Tuesday, October 11, 2005

trends in indian cricket: the loss of hair

Watching young Indian cricketers battle it out in the Challengers, I realised something.

While pakistan cricket team has succumbed to the beards, our boys (bar Harbhajan) are completely lacking in facial hair. Where is the variety of moustaches of the day of yore? We are a proud nation, and just as it is important for our teams to have both north south, hindu and muslim, what about our various moustache and beard identities! I bemoan these homogeneous faces, prepubescent in appearance, their upper lips naked and uncovered, those brown cheeks not dignified by beard! What has happened to our once great land and its men? Is this the same Desh where the Dakoos of Chambal lived, men whose self-respect and dignity was expressed in two ways: the size of their guns and the size of their moustaches? The bigger the better of course. There was a time you could tell which kingdom a man was from, what religion he adhered to, and what he had for his last meal, all from looking at his beard! But not with this team! Will the romantic young men of India never never again oil and perfume their whiskers before dashing off to amorous encounters of the evening, will they really never know the pleasures of tweaking and twirling their moustaches into those long pointy ends?

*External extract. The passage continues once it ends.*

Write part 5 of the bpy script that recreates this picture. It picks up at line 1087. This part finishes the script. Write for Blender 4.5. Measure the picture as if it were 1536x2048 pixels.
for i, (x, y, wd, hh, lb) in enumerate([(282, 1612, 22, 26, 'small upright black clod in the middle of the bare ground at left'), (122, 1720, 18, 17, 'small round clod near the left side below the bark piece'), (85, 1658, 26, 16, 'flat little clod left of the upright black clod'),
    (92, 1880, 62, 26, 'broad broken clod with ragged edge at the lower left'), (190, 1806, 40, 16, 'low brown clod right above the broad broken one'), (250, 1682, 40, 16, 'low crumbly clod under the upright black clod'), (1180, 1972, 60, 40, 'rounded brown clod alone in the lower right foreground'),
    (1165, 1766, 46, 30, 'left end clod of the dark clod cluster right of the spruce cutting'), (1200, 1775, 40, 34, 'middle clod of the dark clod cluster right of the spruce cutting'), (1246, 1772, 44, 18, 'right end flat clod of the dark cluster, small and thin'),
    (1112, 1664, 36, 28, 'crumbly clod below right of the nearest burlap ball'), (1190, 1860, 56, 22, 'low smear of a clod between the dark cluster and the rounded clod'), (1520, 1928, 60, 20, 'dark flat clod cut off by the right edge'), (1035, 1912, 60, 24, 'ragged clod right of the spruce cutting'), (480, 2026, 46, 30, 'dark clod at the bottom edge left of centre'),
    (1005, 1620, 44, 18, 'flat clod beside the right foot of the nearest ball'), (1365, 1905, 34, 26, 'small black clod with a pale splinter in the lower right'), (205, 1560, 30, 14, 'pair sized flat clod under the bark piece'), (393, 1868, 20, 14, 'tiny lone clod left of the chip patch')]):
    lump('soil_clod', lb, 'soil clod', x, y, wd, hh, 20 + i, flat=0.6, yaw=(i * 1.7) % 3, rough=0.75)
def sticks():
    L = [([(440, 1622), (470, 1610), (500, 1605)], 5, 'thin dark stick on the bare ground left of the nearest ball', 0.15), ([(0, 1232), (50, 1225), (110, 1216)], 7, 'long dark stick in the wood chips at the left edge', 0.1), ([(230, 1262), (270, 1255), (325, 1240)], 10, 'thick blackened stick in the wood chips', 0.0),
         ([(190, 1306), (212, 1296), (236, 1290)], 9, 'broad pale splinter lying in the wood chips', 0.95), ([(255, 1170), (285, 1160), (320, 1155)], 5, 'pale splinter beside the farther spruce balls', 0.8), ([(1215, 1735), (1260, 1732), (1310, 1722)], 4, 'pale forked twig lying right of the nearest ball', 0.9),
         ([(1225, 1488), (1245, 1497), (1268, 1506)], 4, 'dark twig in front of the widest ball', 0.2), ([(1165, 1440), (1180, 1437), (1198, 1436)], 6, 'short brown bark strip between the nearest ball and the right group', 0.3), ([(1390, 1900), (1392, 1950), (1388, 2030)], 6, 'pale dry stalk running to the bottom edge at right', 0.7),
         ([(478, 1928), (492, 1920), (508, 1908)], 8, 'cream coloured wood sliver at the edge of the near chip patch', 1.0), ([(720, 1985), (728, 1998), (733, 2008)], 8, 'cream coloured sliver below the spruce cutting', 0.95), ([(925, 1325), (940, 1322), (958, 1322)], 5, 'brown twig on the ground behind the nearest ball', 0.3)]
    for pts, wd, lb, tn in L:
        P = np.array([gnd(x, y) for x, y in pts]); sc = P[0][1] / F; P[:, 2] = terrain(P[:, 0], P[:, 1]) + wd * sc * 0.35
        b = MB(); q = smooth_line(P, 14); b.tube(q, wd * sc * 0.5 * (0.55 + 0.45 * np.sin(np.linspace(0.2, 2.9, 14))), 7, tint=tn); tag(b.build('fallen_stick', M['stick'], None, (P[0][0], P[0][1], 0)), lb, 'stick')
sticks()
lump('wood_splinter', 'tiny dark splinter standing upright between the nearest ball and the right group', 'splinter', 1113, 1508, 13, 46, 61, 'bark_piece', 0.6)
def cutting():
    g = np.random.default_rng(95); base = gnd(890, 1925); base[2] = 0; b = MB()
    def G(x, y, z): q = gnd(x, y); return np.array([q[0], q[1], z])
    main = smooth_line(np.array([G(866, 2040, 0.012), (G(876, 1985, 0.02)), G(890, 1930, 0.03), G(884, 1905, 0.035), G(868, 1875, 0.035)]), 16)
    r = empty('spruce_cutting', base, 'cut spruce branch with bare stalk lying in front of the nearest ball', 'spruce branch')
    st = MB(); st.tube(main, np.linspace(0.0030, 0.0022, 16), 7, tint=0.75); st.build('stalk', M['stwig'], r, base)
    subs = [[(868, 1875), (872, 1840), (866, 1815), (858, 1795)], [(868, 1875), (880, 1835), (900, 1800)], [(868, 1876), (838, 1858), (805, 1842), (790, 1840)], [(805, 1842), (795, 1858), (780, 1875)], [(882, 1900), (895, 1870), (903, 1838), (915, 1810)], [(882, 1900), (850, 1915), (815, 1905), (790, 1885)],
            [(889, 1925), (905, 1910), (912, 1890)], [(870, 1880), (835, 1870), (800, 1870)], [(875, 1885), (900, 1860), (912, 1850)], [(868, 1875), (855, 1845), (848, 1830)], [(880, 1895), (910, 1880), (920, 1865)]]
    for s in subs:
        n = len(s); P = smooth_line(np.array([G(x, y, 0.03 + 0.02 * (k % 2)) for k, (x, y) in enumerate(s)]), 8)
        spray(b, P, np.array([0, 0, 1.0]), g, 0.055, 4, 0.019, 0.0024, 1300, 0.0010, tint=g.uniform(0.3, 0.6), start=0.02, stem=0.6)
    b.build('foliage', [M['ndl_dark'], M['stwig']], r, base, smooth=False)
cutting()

Will our younger cricketers not sport those thin fuzzy moustaches that reveal how recent their coming of age is, will our senior cricketers not have a handlebar that denotes their authority and wisdom? On the other side of the border in Pakistan, we see the men taking to beards under the inspiring example of Saeed Anwar, who somehow inspite his young years and the inconvenice of a cricket helmet managed a half foot long beard. But what of our team? What kind of example are they setting to our youth! They have a challenge before them to live up to the ideal and history of deshi maledom, and represent the wonderful and infinite hairy diversity that we and our ancestors have known and admired. It pains us all that today both our trophy cupboard and our cricketers faces are bare. Let us hope that a better tomorrow will soon be hair.